Les premiers pas en solo de Samuel Theis débouchent sur un grand film. Un récit d’apprentissage bouleversant, porté par un gamin épatant, Aliocha Reinert.
Dans la première scène du film, Johnny, dix ans, est assis à une table avec son beau-père du moment, qu’il quitte en famille pour aller s’installer dans un nouvel appartement de leur cité HLM lorraine. Le ton est donné par la force du réalisme et de l’élan romanesque. Les cadres sont posés, les échanges sont simples, et les regards entre les personnages sont denses. La dramaturgie retrouve le même terrain géographique que le cinéaste explorait dans le court-métrage Forbach (2008) et dans le premier long-métrage Party Girl (2014), tous deux coécrits avec Claire Burger et Marie Amachoukeli, et réalisés par celles-ci, en trio avec Samuel Theis pour ce dernier. Johnny est le centre névralgique de ce récit d’apprentissage, situé juste avant l’adolescence. Le garçon, cadet de trois enfants, se découvre une soif d’ailleurs et d’autre chose le jour où il rencontre son nouvel instituteur, venu de Lyon. Une fascination inédite et stimulante pour le gosse, qui comprend progressivement qu’il veut s’extraire de sa condition sociale et du déterminisme annoncé, malgré l’amour familial.

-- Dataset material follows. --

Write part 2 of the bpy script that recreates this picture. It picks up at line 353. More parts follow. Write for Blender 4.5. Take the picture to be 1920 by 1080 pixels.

La puissance de la mise en scène irradie l’écran, via ce petit corps confronté au monde adulte, et via la manière dont le réalisateur accueille les non-professionnels que sont Aliocha Reinert (Johnny) et Mélissa Olexa (sa mère), trouvailles inouïes, face au judicieux Antoine Reinartz. Avec sa croyance profonde dans le cinéma, qui peut rendre de la chaleur à des climats plombés et de la lumière à des destins programmés, Samuel Theis réussit la gageure de partir de sa propre biographie pour plonger dans la fiction, sur le matériau délicat de la conscience du désir naissant. Rien n’est lourd ni malaisant dans ce portrait vivifiant, bien au contraire. Le pouls bat fort dans chaque seconde de l’aventure, de la captation de l’intériorité des êtres à la révolte enfantine. Huit mois après sa présentation en séance spéciale à la 60e Semaine de la Critique à Cannes, il était temps que Petite Nature pose ses pas sur les grands écrans de l’Hexagone. L’heure est enfin arrivée.